Just thinking you might not have had the converter seated all the way into the pump....
sorry ...but I don't think you had the converter seated all the way into the pump. loosen the converter nut you have on it and see if you can move the converter....
it went together smooth all but the last 1/2 to 3/8 of an inch and i just brought it together with the BH bolts, that a bad thing?
Yea, that last distance is the most critical, the pump gear the convertor engages is a hard, but brittle piece, it doesn't take much force to shatter it. C-4's are the worst about this. If you have a C-4 and you had to pull both together like you did, I guarantee, you've broken the pump gear.

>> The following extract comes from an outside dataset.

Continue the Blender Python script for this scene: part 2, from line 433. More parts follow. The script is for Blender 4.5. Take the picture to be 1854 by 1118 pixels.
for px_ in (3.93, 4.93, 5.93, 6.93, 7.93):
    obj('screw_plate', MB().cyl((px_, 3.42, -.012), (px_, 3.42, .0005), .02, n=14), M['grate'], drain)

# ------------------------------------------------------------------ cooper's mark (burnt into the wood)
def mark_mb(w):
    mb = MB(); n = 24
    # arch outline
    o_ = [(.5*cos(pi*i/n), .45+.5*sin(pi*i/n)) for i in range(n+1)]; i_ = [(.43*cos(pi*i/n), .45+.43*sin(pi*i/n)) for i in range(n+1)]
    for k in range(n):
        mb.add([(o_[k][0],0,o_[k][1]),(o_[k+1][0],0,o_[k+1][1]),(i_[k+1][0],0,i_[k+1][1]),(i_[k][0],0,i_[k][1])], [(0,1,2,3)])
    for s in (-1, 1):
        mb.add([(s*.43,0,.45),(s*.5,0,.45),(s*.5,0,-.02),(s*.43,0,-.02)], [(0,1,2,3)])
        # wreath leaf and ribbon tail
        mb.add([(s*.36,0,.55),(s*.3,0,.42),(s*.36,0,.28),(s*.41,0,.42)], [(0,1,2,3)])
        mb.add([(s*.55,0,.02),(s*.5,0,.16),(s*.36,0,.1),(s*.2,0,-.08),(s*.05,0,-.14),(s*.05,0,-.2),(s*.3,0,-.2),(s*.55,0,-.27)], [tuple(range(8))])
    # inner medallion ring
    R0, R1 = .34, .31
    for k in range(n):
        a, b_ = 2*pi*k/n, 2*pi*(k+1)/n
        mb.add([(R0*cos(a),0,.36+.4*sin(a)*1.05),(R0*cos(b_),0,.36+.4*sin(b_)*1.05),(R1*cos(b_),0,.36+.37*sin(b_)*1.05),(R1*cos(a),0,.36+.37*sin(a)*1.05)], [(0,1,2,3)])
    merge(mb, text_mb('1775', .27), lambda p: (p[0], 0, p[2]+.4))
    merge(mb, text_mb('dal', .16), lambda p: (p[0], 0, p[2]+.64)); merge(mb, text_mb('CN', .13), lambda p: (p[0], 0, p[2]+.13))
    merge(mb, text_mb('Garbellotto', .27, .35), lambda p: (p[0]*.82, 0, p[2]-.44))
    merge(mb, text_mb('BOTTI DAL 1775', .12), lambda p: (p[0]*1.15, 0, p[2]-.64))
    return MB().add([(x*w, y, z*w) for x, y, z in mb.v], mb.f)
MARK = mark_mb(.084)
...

OK one more time ...can you move the converter... you should be able to move it (in and out) and back and forth..... it should be loose with it un-bolted
Well if the engine will freely rotate, you can try firing it off and see if the transmission operates normally. But if not, then you'll have to pull the transmission and change the front pump (or maybe just the gear, you'll have to consult a better transmission guy about this) When the convertor is seated all the way into the pump, the studs on the front of the convertor will just fit behind the flexplate and you'll be able to rotate the flexplate to the point where the studs line up with their holes. Then you'll be able to pull the convertor studs into those holes to start the nuts.
well i am getting pretty good at pulling the motor out. took me an hour this time. ha ha.

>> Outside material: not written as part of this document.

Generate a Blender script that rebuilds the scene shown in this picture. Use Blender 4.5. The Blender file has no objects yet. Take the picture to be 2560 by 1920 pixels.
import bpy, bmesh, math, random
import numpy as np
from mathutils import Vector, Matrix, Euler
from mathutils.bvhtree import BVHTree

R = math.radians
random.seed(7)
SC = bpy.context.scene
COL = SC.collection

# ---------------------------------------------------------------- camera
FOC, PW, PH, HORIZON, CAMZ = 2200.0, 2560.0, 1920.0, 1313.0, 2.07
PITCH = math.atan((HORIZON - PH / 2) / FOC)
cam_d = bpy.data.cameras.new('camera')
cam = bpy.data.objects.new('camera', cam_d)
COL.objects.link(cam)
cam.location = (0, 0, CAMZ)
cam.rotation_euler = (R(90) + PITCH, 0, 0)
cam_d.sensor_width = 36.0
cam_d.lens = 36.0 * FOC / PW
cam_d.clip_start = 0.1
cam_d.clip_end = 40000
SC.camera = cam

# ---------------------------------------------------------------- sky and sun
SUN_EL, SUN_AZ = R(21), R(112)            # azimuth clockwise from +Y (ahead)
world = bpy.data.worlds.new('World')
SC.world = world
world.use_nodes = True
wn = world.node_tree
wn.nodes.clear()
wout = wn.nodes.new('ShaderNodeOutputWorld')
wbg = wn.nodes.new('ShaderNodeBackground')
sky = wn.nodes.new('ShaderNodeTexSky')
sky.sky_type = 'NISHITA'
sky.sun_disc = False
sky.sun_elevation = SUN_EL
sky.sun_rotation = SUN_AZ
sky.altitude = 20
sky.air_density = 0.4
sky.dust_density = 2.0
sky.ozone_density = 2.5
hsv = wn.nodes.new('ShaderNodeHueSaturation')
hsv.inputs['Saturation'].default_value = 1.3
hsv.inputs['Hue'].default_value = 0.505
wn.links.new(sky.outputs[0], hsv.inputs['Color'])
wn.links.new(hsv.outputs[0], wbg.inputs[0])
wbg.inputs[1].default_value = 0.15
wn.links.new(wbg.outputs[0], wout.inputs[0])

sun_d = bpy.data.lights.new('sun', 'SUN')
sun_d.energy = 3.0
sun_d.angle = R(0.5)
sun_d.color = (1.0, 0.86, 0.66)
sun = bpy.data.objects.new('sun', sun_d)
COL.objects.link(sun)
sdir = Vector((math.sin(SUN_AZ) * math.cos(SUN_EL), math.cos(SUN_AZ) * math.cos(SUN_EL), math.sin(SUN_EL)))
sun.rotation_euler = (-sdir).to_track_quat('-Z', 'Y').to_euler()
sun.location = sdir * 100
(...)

anyway i pulled the TC but I dont know what signs to look for. is the pump gear the big (outer) or little (inner) shaft on the trans or is it in the converter?
thanks for helping me through this dad and eater...
To see it, you'll have to remove the bolts in that dark looking center casting that the convertor hub fits into. The front part should come off, exposing the gear inside. If it's broken, it'll be obvious.
so it's all good in the hood. everything works and drives and all is well except TIMING. theres no timing tab where it's supposed to be. it's not like my 318 that was stamped on the cover. theres supposed to be a tab or something? how can i set the timing now that the tab is missing/gone or whatever the previous owner did with this crucial part?